Part of my thesis In my book is that faith communities and congregations, Churches, Synagogues, Mosques, Gurdwaras, should be gatherings of people learning the dynamics of human relationship according to the life, teaching and practice of wisdom people - Jesus Christ for Christians – showing us how to live life in all its fulness as open, self-aware individuals, deepening through spiritual practice and commitment, our self-awareness as members of self-aware communities.

Christian awareness

Tragically, dogma and doctrine, tradition and literalism of Bible teaching are more important, far, far more important, to large proportions of the Christian world than a focus on deepening our self-awareness and developing our relational, open, self-giving life as members of the Body of Christ. Within the confines of your own congregation and local Christian community, the impression may be that this is what your community is already like. Having visited a significant number of churches and congregations over the past nine months, I can tell you yours would be an unusual congregation. We have accommodated ourselves to projections and prejudices to maintain our idealised view of Christianity and local Christian communities as open and welcoming.

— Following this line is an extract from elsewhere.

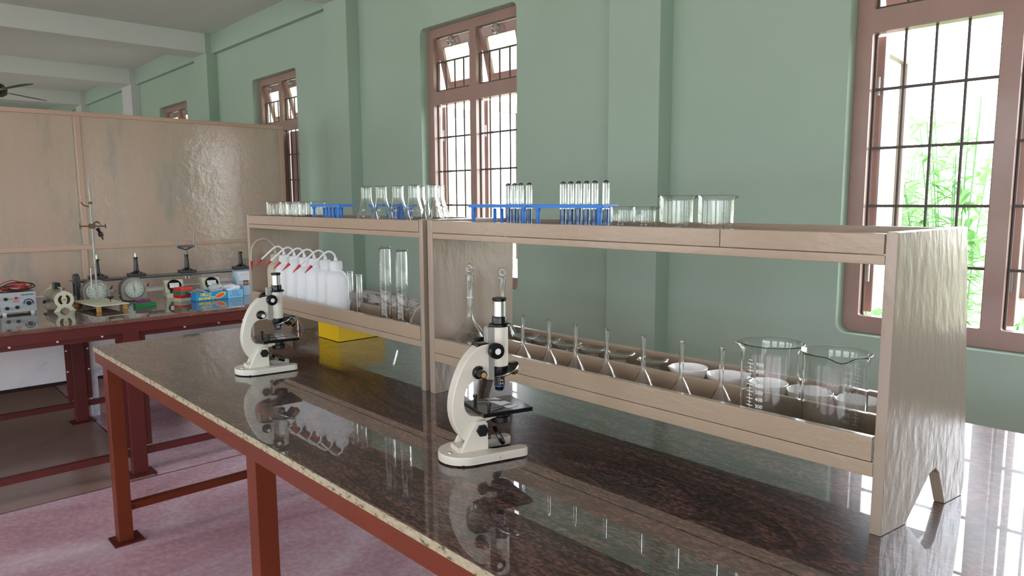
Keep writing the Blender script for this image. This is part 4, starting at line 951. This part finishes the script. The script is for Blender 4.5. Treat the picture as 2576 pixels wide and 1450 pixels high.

Agents of change and transformation

We have work to do, global, country-wide, denomination-wide work to do. We could be agents and communities of change, influencing, however unlikely it is, political leaders and the driving forces behind AI.

Religious, spiritual bodies and networks have to do the ground work if the leaders at the summit of power in the USA, Russia and Israel (and many other countries, are to become more aware of the vitriol, poison and hatred they spread and the damage they do to vulnerable human lives and souls. If I were still allowed to preach, this is a sermon I would offer – in conversation with the congregation, because it’s a tough message both to deliver and to receive – a sermon inspired by Theodore Roszak, hoping to heal the familiar human vice of projecting emotions, ideas and actions onto others, the sins that reside in our hearts, locating them in adversaries whom we then assail and persecute for our own guilt.